Il problema consiste nel fatto che l'overturism, per questa piccola meta giapponese, non è assolutamente sostenibile. A dichiararlo è stata la stessa amministrazione della città, che, per questo motivo, ha deciso di costruire un muro per nascondere la silhouette del vulcano.

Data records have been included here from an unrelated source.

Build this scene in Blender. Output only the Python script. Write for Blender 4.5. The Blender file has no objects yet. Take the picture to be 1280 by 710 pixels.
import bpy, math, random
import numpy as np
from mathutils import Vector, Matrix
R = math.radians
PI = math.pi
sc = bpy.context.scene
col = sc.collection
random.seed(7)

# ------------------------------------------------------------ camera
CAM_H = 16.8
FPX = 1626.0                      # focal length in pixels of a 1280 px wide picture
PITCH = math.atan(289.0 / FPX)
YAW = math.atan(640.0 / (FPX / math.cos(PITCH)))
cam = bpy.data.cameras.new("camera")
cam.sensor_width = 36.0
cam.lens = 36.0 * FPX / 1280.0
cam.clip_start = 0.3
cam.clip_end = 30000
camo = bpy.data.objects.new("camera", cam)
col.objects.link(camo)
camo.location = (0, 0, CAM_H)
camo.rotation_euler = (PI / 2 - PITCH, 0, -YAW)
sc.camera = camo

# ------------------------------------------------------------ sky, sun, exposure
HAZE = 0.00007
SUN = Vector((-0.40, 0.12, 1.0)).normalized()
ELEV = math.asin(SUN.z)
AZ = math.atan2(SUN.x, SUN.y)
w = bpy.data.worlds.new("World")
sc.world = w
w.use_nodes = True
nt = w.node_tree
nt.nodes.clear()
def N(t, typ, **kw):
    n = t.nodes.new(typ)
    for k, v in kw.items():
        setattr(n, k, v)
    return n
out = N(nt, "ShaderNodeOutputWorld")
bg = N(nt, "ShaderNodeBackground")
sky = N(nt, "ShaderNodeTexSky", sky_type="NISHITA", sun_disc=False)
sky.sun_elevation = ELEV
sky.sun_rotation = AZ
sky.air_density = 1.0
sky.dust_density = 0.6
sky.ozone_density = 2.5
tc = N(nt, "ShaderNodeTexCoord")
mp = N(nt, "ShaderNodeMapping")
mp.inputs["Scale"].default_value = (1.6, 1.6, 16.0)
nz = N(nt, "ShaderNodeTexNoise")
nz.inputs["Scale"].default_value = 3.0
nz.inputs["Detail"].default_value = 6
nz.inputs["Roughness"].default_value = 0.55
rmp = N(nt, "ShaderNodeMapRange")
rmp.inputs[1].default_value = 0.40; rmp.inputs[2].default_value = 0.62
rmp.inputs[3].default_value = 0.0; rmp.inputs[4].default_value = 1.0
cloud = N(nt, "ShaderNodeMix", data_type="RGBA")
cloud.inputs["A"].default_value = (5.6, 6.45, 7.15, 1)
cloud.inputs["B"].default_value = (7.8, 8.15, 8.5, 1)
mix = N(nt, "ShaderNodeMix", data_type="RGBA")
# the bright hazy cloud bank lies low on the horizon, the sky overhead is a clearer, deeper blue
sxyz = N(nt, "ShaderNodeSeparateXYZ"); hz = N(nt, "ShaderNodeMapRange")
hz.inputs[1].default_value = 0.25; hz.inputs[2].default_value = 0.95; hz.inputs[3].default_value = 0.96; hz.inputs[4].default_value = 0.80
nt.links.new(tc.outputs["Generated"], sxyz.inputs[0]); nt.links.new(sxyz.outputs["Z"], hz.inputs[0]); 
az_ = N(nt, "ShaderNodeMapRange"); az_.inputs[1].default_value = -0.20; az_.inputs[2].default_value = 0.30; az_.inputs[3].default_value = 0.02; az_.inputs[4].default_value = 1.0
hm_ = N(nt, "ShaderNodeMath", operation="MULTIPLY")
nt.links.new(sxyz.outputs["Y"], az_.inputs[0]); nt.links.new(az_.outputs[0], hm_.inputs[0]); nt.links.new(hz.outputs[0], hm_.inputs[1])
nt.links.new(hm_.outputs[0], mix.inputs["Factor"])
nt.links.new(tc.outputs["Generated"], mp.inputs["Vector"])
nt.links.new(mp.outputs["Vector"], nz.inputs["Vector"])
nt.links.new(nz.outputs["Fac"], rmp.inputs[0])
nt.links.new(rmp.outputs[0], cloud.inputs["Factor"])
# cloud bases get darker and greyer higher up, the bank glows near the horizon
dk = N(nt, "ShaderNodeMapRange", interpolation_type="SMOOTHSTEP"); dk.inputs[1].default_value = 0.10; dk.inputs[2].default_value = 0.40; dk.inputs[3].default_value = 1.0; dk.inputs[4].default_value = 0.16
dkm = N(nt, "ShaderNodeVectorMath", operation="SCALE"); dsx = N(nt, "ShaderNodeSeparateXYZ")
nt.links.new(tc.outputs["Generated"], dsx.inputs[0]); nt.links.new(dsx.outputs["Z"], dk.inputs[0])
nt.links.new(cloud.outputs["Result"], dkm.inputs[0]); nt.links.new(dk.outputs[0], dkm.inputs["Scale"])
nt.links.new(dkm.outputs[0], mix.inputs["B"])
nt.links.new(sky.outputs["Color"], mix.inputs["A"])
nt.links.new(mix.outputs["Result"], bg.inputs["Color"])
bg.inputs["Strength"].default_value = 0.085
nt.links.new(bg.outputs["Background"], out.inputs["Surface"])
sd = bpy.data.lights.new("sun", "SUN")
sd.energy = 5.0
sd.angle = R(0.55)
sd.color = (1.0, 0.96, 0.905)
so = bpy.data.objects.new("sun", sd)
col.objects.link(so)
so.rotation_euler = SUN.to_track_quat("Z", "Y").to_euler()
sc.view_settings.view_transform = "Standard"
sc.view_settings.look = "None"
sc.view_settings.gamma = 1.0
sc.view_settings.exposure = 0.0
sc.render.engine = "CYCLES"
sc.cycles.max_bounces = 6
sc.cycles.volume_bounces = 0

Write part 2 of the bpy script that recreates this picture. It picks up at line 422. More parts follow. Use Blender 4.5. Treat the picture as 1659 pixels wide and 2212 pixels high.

Insomma, il sovraffollamento turistico non solo è appannaggio di città come Venezia, Firenze, Parigi, ma abbraccia anche i contesti montani, portando indubbiamente benefici economici, ma al contempo provocando scompensi sociali, ambientali ed esperienziali. Forse bisognerebbe provare a rivolgere lo sguardo dalle montagne di “serie A” alle montagne di “serie B”, ma per farlo è prima necessario trasformare il nostro modo di relazionarci ai territori, svincolandoci dalle logiche dei social network e, soprattutto, contemplando la rinuncia quando ci si rende conto che la nostra presenza può infliggere cicatrici indelebili all’ambiente e alle società che lo abitano.